WHAT TO PRODUCE
Extract the full listing below without altering a single character.

··· COLLECTED DATA ···

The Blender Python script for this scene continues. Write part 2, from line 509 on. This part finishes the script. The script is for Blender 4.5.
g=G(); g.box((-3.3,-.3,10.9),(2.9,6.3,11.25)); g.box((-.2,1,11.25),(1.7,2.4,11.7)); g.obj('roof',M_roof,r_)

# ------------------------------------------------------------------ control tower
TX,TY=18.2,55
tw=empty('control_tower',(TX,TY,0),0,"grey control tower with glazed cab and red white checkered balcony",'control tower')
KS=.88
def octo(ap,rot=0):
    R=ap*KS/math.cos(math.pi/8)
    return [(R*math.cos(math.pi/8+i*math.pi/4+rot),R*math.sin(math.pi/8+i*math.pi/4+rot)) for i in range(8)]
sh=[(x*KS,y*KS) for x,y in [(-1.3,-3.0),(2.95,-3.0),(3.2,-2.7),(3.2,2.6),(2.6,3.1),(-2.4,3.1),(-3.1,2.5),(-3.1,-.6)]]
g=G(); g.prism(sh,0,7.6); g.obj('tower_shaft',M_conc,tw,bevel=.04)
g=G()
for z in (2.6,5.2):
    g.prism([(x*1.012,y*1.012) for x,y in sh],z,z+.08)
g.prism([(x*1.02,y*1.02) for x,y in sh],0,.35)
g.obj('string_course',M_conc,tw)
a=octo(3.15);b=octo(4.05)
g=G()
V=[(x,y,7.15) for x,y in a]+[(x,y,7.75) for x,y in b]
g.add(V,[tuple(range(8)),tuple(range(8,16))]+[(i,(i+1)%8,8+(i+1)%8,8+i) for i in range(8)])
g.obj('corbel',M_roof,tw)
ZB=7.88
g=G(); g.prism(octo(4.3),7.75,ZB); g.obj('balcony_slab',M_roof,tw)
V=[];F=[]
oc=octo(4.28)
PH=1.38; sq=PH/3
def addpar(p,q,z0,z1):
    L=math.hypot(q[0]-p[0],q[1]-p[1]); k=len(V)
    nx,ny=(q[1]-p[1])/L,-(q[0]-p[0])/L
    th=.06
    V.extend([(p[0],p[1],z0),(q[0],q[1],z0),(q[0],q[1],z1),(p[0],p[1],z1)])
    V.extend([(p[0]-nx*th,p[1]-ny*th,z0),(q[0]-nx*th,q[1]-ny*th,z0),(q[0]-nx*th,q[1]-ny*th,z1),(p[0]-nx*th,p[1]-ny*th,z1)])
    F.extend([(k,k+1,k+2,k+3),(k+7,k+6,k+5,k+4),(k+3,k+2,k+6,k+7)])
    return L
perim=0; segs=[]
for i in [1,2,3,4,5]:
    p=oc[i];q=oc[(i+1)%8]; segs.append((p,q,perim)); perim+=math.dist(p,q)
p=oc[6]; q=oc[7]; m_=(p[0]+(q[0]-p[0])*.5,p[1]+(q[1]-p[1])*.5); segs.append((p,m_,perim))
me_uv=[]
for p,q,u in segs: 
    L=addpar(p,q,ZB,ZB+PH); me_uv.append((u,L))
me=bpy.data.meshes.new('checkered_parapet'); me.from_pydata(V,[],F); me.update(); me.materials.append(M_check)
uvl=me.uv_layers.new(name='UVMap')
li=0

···

WRITTEN ANSWER
The Blender Python script for this scene continues. Write part 2, from line 509 on. This part finishes the script. The script is for Blender 4.5.
g=G(); g.box((-3.3,-.3,10.9),(2.9,6.3,11.25)); g.box((-.2,1,11.25),(1.7,2.4,11.7)); g.obj('roof',M_roof,r_)

# ------------------------------------------------------------------ control tower
TX,TY=18.2,55
tw=empty('control_tower',(TX,TY,0),0,"grey control tower with glazed cab and red white checkered balcony",'control tower')
KS=.88
def octo(ap,rot=0):
    R=ap*KS/math.cos(math.pi/8)
    return [(R*math.cos(math.pi/8+i*math.pi/4+rot),R*math.sin(math.pi/8+i*math.pi/4+rot)) for i in range(8)]
sh=[(x*KS,y*KS) for x,y in [(-1.3,-3.0),(2.95,-3.0),(3.2,-2.7),(3.2,2.6),(2.6,3.1),(-2.4,3.1),(-3.1,2.5),(-3.1,-.6)]]
g=G(); g.prism(sh,0,7.6); g.obj('tower_shaft',M_conc,tw,bevel=.04)
g=G()
for z in (2.6,5.2):
    g.prism([(x*1.012,y*1.012) for x,y in sh],z,z+.08)
g.prism([(x*1.02,y*1.02) for x,y in sh],0,.35)
g.obj('string_course',M_conc,tw)
a=octo(3.15);b=octo(4.05)
g=G()
V=[(x,y,7.15) for x,y in a]+[(x,y,7.75) for x,y in b]
g.add(V,[tuple(range(8)),tuple(range(8,16))]+[(i,(i+1)%8,8+(i+1)%8,8+i) for i in range(8)])
g.obj('corbel',M_roof,tw)
ZB=7.88
g=G(); g.prism(octo(4.3),7.75,ZB); g.obj('balcony_slab',M_roof,tw)
V=[];F=[]
oc=octo(4.28)
PH=1.38; sq=PH/3
def addpar(p,q,z0,z1):
    L=math.hypot(q[0]-p[0],q[1]-p[1]); k=len(V)
    nx,ny=(q[1]-p[1])/L,-(q[0]-p[0])/L
    th=.06
    V.extend([(p[0],p[1],z0),(q[0],q[1],z0),(q[0],q[1],z1),(p[0],p[1],z1)])
    V.extend([(p[0]-nx*th,p[1]-ny*th,z0),(q[0]-nx*th,q[1]-ny*th,z0),(q[0]-nx*th,q[1]-ny*th,z1),(p[0]-nx*th,p[1]-ny*th,z1)])
    F.extend([(k,k+1,k+2,k+3),(k+7,k+6,k+5,k+4),(k+3,k+2,k+6,k+7)])
    return L
perim=0; segs=[]
for i in [1,2,3,4,5]:
    p=oc[i];q=oc[(i+1)%8]; segs.append((p,q,perim)); perim+=math.dist(p,q)
p=oc[6]; q=oc[7]; m_=(p[0]+(q[0]-p[0])*.5,p[1]+(q[1]-p[1])*.5); segs.append((p,m_,perim))
me_uv=[]
for p,q,u in segs: 
    L=addpar(p,q,ZB,ZB+PH); me_uv.append((u,L))
me=bpy.data.meshes.new('checkered_parapet'); me.from_pydata(V,[],F); me.update(); me.materials.append(M_check)
uvl=me.uv_layers.new(name='UVMap')
li=0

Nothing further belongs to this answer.